Really Complex Travel Software Doesn't Exist For A Reason
March 15, 2015I am trying to plan a trip to England and Germany to visit relatives I haven't seen since I was a kid and the planning is driving me nuts. Trying to coordinate flights and trains and get all the timing to work out is almost impossible.
My previous job was at a brand name online travel company (now sadly just a brand of someone else) so I know a lot of how the backend of travel works. But that's not any benefit. Travel is ridiculously complicated, and the lack of good integration and no easy way to make money makes building anything that would help me impossible.
Airlines pay at most $10 per booking regardless of complexity and this fact alone killed most of the travel agency business. Of course if your flight is simple booking online at an OTA or an airline website is easy. Try doing something more complicated and you are basically screwed.
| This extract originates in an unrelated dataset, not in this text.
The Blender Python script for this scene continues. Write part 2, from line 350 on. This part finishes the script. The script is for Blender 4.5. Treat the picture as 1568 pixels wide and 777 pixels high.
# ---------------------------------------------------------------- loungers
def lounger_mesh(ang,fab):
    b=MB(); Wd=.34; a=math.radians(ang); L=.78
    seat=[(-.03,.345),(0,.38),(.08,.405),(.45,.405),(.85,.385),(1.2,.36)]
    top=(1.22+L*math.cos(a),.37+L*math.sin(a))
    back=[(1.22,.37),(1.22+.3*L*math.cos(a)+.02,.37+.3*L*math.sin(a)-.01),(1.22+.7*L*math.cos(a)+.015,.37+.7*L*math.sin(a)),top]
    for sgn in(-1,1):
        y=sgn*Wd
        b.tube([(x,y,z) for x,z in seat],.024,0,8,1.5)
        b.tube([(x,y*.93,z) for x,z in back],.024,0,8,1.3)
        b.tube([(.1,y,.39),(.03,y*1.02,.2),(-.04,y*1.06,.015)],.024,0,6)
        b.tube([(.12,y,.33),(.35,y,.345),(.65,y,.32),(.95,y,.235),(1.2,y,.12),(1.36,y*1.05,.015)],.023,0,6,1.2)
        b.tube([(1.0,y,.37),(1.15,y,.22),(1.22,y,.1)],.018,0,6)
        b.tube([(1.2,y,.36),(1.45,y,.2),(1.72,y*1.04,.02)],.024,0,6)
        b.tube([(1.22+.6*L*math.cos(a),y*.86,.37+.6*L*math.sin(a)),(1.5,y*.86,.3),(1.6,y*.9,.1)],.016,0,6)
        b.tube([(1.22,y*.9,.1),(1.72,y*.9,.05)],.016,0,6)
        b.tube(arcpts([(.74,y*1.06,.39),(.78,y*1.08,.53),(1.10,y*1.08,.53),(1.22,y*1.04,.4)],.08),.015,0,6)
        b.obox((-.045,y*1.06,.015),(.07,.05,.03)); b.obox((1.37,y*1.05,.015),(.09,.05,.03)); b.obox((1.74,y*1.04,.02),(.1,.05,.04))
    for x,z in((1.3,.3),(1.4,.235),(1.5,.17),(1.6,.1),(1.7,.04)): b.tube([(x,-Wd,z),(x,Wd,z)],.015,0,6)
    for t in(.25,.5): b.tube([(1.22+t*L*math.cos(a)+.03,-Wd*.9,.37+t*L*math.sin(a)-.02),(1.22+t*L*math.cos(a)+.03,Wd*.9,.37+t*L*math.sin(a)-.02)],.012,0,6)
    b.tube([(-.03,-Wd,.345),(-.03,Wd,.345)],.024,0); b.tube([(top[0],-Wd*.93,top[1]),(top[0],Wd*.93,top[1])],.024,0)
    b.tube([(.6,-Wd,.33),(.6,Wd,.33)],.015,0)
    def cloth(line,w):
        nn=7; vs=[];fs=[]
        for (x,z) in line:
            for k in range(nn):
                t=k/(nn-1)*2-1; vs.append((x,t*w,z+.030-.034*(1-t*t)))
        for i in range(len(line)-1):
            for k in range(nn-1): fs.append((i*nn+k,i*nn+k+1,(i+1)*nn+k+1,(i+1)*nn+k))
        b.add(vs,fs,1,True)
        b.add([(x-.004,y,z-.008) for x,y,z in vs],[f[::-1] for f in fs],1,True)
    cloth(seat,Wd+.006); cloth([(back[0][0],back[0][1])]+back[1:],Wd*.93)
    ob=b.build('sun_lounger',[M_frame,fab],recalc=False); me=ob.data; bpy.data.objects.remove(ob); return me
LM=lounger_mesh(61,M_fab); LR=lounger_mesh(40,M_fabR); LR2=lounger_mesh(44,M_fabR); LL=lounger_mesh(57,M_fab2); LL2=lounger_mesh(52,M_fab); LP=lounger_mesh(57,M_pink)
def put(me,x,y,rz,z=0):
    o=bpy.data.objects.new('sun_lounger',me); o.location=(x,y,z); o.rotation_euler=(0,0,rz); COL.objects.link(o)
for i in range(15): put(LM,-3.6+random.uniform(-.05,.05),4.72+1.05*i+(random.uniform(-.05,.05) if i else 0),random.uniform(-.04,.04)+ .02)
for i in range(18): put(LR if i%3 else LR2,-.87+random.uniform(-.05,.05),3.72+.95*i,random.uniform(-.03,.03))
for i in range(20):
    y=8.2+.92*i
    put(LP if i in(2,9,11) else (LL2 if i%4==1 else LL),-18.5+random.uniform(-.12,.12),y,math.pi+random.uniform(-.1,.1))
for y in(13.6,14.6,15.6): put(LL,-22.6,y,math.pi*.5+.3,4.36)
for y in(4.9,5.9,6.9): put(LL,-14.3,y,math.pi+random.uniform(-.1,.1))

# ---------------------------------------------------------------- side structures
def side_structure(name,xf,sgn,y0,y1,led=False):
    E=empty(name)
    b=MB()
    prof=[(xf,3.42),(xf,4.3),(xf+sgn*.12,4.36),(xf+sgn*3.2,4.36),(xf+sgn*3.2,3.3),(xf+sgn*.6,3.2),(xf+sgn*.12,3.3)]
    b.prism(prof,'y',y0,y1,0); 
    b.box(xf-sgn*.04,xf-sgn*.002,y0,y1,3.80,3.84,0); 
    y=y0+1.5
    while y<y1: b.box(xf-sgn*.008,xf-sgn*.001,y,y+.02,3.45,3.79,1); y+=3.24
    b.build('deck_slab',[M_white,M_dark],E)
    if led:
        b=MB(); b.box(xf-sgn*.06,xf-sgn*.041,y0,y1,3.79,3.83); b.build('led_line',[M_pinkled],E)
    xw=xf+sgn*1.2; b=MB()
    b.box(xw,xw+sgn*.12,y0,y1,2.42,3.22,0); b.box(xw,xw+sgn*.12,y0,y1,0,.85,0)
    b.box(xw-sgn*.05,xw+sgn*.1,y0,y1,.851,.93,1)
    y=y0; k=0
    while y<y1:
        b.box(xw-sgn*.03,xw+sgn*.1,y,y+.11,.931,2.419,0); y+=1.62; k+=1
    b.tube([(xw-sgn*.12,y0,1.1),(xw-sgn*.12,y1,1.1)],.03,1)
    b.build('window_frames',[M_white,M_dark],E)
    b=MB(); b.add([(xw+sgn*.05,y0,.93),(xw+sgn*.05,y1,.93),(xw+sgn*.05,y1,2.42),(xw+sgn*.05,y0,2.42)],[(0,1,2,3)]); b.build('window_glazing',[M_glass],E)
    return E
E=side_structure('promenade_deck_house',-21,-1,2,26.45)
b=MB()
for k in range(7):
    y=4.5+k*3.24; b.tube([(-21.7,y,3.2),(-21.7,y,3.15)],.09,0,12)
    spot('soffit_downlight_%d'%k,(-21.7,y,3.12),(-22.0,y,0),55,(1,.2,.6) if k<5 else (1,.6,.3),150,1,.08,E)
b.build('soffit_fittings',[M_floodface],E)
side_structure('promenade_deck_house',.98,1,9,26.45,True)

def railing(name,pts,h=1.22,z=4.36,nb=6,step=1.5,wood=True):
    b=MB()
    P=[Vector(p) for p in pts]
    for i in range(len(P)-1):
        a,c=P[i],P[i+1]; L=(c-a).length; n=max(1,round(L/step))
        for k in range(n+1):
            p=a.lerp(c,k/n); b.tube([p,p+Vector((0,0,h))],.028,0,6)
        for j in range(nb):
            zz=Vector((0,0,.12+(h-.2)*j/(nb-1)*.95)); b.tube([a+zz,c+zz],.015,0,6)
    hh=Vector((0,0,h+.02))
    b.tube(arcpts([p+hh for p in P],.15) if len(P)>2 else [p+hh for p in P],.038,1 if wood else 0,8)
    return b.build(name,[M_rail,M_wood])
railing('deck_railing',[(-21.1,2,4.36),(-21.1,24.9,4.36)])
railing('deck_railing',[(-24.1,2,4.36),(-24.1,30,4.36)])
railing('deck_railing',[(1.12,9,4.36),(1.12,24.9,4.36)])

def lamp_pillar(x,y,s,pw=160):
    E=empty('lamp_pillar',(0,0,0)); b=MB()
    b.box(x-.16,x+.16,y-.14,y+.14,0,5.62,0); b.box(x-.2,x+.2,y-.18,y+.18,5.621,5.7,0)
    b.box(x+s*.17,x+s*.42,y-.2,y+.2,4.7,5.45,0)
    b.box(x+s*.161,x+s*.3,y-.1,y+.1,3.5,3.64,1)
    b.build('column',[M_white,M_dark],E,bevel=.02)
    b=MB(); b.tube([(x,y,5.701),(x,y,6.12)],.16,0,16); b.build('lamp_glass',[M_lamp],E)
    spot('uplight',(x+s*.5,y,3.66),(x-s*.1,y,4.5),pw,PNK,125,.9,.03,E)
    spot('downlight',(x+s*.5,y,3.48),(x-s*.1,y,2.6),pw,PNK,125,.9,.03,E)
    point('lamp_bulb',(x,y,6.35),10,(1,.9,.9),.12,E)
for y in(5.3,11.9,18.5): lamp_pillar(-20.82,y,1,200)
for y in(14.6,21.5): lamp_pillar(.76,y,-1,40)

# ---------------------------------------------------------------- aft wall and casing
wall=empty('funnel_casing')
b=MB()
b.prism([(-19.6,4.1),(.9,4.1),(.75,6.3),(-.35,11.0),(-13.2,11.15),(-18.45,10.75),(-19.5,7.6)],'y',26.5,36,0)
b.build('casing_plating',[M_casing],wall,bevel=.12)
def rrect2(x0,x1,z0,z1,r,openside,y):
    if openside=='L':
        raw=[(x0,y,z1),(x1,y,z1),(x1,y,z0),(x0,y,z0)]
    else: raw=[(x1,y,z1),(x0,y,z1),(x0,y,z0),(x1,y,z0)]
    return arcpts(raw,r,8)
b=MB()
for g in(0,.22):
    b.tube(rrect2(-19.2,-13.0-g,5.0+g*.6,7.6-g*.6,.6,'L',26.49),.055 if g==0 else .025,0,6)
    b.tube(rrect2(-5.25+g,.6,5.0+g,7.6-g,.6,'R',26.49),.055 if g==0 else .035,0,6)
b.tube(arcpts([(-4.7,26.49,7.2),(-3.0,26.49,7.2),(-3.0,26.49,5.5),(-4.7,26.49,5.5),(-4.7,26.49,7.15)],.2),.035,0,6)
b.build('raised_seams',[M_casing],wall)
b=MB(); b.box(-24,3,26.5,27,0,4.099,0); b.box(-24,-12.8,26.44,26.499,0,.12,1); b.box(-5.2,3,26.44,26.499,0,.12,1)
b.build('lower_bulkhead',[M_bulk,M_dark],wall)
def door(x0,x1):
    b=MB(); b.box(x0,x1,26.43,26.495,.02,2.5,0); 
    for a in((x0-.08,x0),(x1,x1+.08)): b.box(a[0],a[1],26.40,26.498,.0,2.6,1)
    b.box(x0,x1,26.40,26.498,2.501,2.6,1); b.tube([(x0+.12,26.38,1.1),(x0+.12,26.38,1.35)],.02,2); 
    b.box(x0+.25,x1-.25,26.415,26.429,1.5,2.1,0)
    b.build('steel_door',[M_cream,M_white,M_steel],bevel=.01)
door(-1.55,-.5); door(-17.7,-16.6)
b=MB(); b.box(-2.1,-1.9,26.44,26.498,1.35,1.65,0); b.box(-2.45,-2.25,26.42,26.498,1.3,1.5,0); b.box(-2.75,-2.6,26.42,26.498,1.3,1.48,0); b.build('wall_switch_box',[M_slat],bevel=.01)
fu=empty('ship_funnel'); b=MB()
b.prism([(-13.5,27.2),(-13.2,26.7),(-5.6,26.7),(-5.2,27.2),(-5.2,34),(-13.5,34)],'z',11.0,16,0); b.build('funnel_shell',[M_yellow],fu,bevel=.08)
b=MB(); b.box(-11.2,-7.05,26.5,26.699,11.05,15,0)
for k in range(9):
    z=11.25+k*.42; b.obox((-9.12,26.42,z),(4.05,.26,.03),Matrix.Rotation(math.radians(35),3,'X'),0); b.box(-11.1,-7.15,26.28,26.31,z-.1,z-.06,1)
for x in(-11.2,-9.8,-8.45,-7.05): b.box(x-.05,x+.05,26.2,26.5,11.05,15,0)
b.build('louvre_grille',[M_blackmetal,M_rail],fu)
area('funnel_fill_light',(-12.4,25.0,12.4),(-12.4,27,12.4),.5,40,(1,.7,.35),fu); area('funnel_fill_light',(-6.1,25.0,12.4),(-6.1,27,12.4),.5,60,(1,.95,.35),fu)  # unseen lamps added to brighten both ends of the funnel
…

I have to fly back and forth to London and within that stay fly back and forth to Germany plus either drive or take a train to a small town where my family came from. Complicating that fact is my size, as I need to find seats which can fit my lanky 2 meter (6'5") frame. Planes, trains and automobiles is a fine movie title but a nightmare planning scenario.
Most airline and OTA sites do not like multi-destination trips such as 3 sided (ABCA) or anything like mine (AB-CBA); these are simply not worth their effort. Building a simple flight itinerary (ABA) is hard enough given the enormous number of potential matches (as I've talked about in my flight articles, Part 1 and Part2 ); the more complex the pattern the more impossible to get any decent performance on building a list becomes.
I know there are travel agents who specialize in certain combinations who often know better deals than any online system can generate but they are not easy to find.
You would think with all the awesome computing power we have today we could solve this type of arbitrary reservation search but the issue is that most of today's reservation data is still maintained in 50 year old mainframe systems (mostly SABRE and Amadeus) which are pathetically incapable of anything more than what they were designed to do. Virtually all airlines still use these dinosaurs as their back end, as building a flight engine is a major pain and it's cheaper to just keep using them than to build a new one. About the only new edition is the engine behind Google Flight but it is not a full reservation engine (you can't book from their data) since virtually all airlines use the two dinosaurs.
Algorithmically finding a set of available, acceptable, legal and time correct flight choices between two or more airports is still a major problem to design, since there are so many variables to consider; add to that that prices are created with highly complex rules which makes it even more difficult.
Include the option of taking a train or driving or a ferry or other modes of transportation and have a system tell me the "best" way to make my trip work is likely impossible or at least economically infeasible to create. If you had access to up to date data all in one place it might be doable, but sadly the data is scattered (sometimes deliberately), broken and stale making it tough to imagine ever having such a system.
The trip might be fun if I can ever get all of this to work together. This is one startup you won't ever see no matter how much money you raise: plan a trip from anywhere to anywhere via anything.
I think planning a move to Mars is simpler. Maybe I should go there instead.